Sturdy wine glasses such as the adorable one below (which has survived since the 1988 Napa Town and Country Fair), added a homey touch.

July 17, 2010

Wear Flowers to Jury Duty

Powder blue agapanthus (above), lush ferns, and hydrangea ranging in color from baby pink to antique lavender set the tone for this market's bouquets and flowers to wear (below).
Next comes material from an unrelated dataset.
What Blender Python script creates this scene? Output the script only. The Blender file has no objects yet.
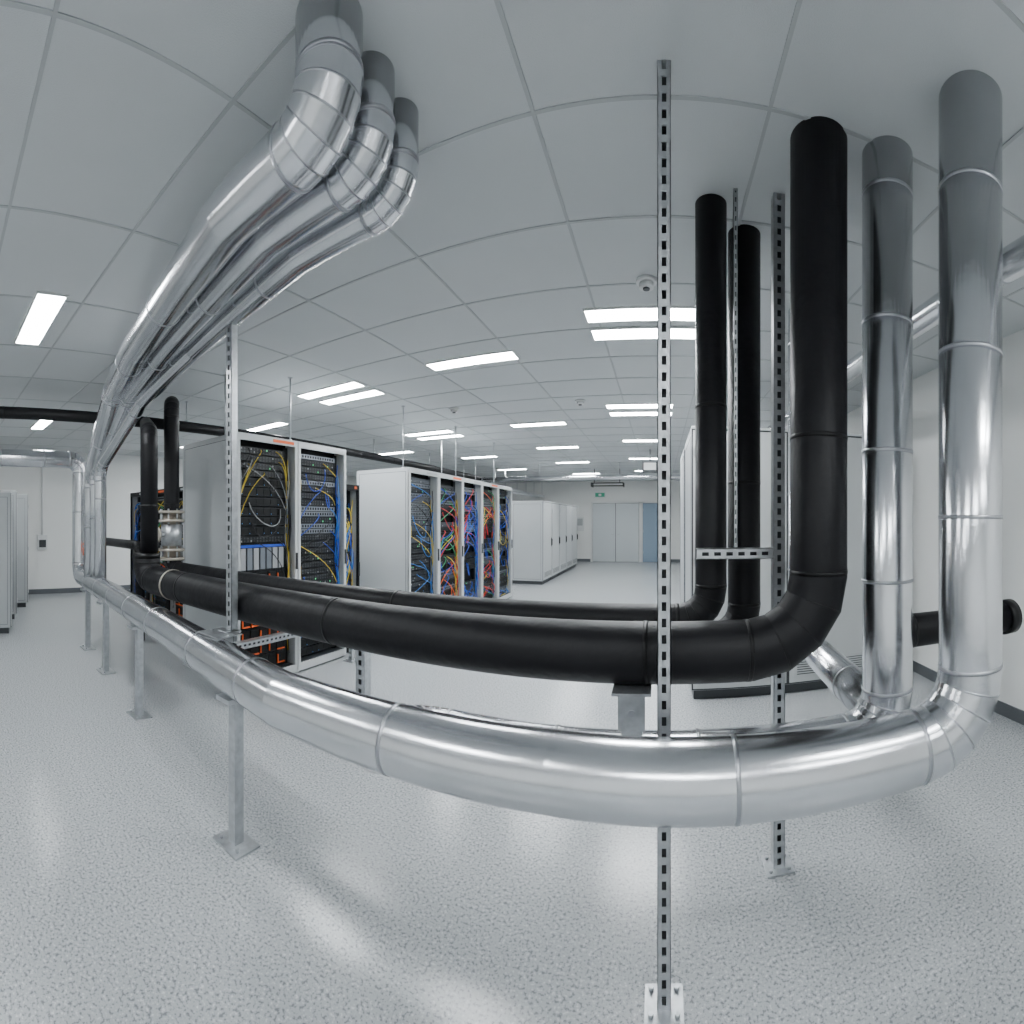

Many, many times throughout the day I hear people lamenting that they have nowhere special to wear flowers. . . I say all the better! It is a proven fact that nothing livens up mundane tasks (such as jury duty, checkbook balancing, or typing, as I am now) like a pretty glimpse of flowers on your wrist and the festive rustle of ribbon bows (below). Three is a bit excessive, I know, but I do it for the cause (test-running some orphans after the market, below). In all but the most extremely boring situation, just one will do the trick.

July 14, 2010

Lavender Bundles

Even after three weeks back in California I am still readjusting to some local botanical wonders which I previously took for granted, such as rosemary or jade plant hedges, neglected oleanders flourishing along highways, pruned manzanita branches laying in piles to be chipped into mulch, and extensive use of lavender in all sorts of landscaping applications.
Not surprisingly, there are already so many vendors selling these hardy, fragrant beauties at extremely reasonable prices as to make my doing so redundant. But that doesn't stop me from bundling up some from our garden for home use. Yum!

July 12, 2010

California Fruit Love

There are some people I would dearly love to entice (back) to California, and while I realize posting these photos is a slightly unfair tactic, I am going ahead with it anyways. Forgive me.
 After running errands in town I dropped in on some old Napa friends.  As usual, I left with more amazingly perfect and ripe fruit from their gardens (this time plums, peaches, and figs) than one person could safely consume in three days. Luckily I do not live by myself.
Add some brie and Mom's homemade San Francisco sourdough croutons (always in short supply, above) and you have the perfect California lunch (below). Wish [you] were here!